WHAT TO PRODUCE: Each line that follows should be printed again exactly as it stands.

[MATERIAL start]

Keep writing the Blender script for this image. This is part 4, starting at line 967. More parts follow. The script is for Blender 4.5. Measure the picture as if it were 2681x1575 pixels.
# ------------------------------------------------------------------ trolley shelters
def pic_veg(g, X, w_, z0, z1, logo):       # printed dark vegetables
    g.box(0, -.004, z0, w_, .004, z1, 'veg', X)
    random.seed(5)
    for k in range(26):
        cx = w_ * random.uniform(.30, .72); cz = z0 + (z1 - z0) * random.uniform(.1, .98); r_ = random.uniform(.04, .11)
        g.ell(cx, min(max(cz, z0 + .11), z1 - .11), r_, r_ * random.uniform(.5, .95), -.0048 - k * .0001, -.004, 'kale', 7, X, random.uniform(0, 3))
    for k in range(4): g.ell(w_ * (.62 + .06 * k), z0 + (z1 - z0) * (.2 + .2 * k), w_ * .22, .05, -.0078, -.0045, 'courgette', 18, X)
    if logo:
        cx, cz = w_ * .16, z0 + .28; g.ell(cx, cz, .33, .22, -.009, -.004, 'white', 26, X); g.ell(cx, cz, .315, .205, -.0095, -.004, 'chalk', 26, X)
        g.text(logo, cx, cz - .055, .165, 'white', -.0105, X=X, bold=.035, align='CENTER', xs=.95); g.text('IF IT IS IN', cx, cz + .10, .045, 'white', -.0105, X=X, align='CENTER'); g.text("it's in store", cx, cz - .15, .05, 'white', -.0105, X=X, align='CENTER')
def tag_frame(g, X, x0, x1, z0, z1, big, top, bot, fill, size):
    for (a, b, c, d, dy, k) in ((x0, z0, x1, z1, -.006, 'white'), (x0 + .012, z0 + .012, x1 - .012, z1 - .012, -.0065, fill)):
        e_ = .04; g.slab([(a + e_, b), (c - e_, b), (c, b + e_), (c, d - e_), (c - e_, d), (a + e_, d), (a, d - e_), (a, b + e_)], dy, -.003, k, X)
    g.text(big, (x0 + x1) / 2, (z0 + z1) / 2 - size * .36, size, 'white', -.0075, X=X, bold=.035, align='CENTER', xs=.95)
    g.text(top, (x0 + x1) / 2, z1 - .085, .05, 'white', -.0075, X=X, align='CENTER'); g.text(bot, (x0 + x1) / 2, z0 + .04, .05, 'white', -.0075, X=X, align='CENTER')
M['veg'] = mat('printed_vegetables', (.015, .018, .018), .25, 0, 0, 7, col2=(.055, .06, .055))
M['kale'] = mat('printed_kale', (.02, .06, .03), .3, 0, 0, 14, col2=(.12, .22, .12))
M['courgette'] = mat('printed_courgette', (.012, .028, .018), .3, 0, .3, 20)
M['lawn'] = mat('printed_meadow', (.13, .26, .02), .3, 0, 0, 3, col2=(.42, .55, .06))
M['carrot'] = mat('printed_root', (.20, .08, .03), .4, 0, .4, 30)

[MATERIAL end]

CORRECT RESULT:
Keep writing the Blender script for this image. This is part 4, starting at line 967. More parts follow. The script is for Blender 4.5. Measure the picture as if it were 2681x1575 pixels.
# ------------------------------------------------------------------ trolley shelters
def pic_veg(g, X, w_, z0, z1, logo):       # printed dark vegetables
    g.box(0, -.004, z0, w_, .004, z1, 'veg', X)
    random.seed(5)
    for k in range(26):
        cx = w_ * random.uniform(.30, .72); cz = z0 + (z1 - z0) * random.uniform(.1, .98); r_ = random.uniform(.04, .11)
        g.ell(cx, min(max(cz, z0 + .11), z1 - .11), r_, r_ * random.uniform(.5, .95), -.0048 - k * .0001, -.004, 'kale', 7, X, random.uniform(0, 3))
    for k in range(4): g.ell(w_ * (.62 + .06 * k), z0 + (z1 - z0) * (.2 + .2 * k), w_ * .22, .05, -.0078, -.0045, 'courgette', 18, X)
    if logo:
        cx, cz = w_ * .16, z0 + .28; g.ell(cx, cz, .33, .22, -.009, -.004, 'white', 26, X); g.ell(cx, cz, .315, .205, -.0095, -.004, 'chalk', 26, X)
        g.text(logo, cx, cz - .055, .165, 'white', -.0105, X=X, bold=.035, align='CENTER', xs=.95); g.text('IF IT IS IN', cx, cz + .10, .045, 'white', -.0105, X=X, align='CENTER'); g.text("it's in store", cx, cz - .15, .05, 'white', -.0105, X=X, align='CENTER')
def tag_frame(g, X, x0, x1, z0, z1, big, top, bot, fill, size):
    for (a, b, c, d, dy, k) in ((x0, z0, x1, z1, -.006, 'white'), (x0 + .012, z0 + .012, x1 - .012, z1 - .012, -.0065, fill)):
        e_ = .04; g.slab([(a + e_, b), (c - e_, b), (c, b + e_), (c, d - e_), (c - e_, d), (a + e_, d), (a, d - e_), (a, b + e_)], dy, -.003, k, X)
    g.text(big, (x0 + x1) / 2, (z0 + z1) / 2 - size * .36, size, 'white', -.0075, X=X, bold=.035, align='CENTER', xs=.95)
    g.text(top, (x0 + x1) / 2, z1 - .085, .05, 'white', -.0075, X=X, align='CENTER'); g.text(bot, (x0 + x1) / 2, z0 + .04, .05, 'white', -.0075, X=X, align='CENTER')
M['veg'] = mat('printed_vegetables', (.015, .018, .018), .25, 0, 0, 7, col2=(.055, .06, .055))
M['kale'] = mat('printed_kale', (.02, .06, .03), .3, 0, 0, 14, col2=(.12, .22, .12))
M['courgette'] = mat('printed_courgette', (.012, .028, .018), .3, 0, .3, 20)
M['lawn'] = mat('printed_meadow', (.13, .26, .02), .3, 0, 0, 3, col2=(.42, .55, .06))
M['carrot'] = mat('printed_root', (.20, .08, .03), .4, 0, .4, 30)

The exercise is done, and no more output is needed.